I often find myself looking for videos like this to show to my students.
https://www.tiktok.com/@lancul_official/video/7350996832266308865
https://youtube.com/shorts/wAyxHU3252g?si=kMYrhs55NOsshcKt
Oh, this happens within Polish. When a catastrophe just happened, as your hands meet above your head you have two choices: o Jezu and o kurwaaa (the only long vowel in the entire language, BTW).
Edit: also in vowel-unshifted English of Co. Wexford.
The worst dubbing I’ve seen was an episode of Baywatch in French in the early-mid 90s. It… wasn’t dubbing. Characters frequently kept speaking after they had shut their mouths.
But it had one voice per character, unlike the video with Polish voiceover I was treated to in the mid-10s.
Again in support of the guy:
It’s well known that for strong emotoins people resort to both sacred and profane language.
But analysing the fine structure in this langauge and then arguing that within this structure a certain English utterance – and I think one chosen to be appropriate for abstract “children” rather than the most “natural” one – matches the function of a specific element of the fine structure of Russian strong language would be difficult, I think this is not what “linguists” in question do.
While in turn discarding all the structure and arguing that “it is ‘English strong language’, and thus any element of ‘strong langauge of the target language’ is a good translation” is lazy, for “linguists” especially.
P.S. I also think English speakers translate “Allahu akbar” with either “Allahu akbar” or “God is great” and not with what they would have shouted themselves when a bomb explodes not far from where they are – which would be culturally inappropriate…

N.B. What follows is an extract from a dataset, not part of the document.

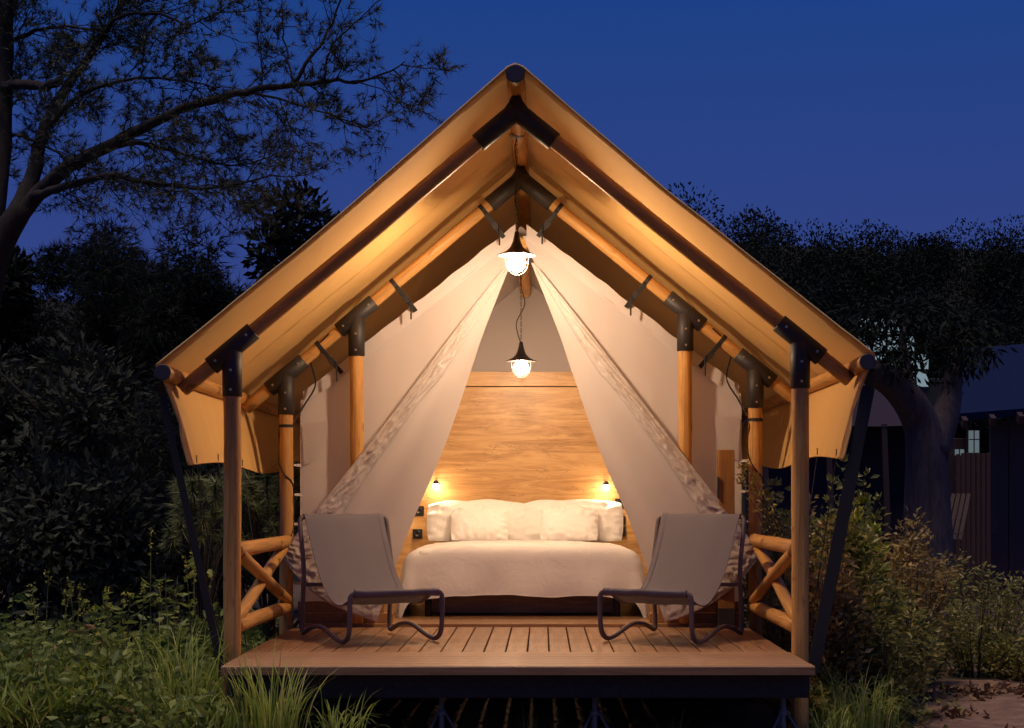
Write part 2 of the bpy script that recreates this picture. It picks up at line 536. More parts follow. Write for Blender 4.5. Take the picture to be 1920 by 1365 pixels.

Though, translating it as “Allahu akbar” or “God is great” has drawbacks that contribute into islamophoby*. I’m afraid in 90s Russians misinterpreted it as a battle cry of fanatics.
*as does translating Allah as “Allah” and all the religious terminology with its transliteration, even though this is the Muslim approach to multilingualism of believers and even though I’m a proponent of exoticising everyone and everything and not fond of choices based on reaction to phobes.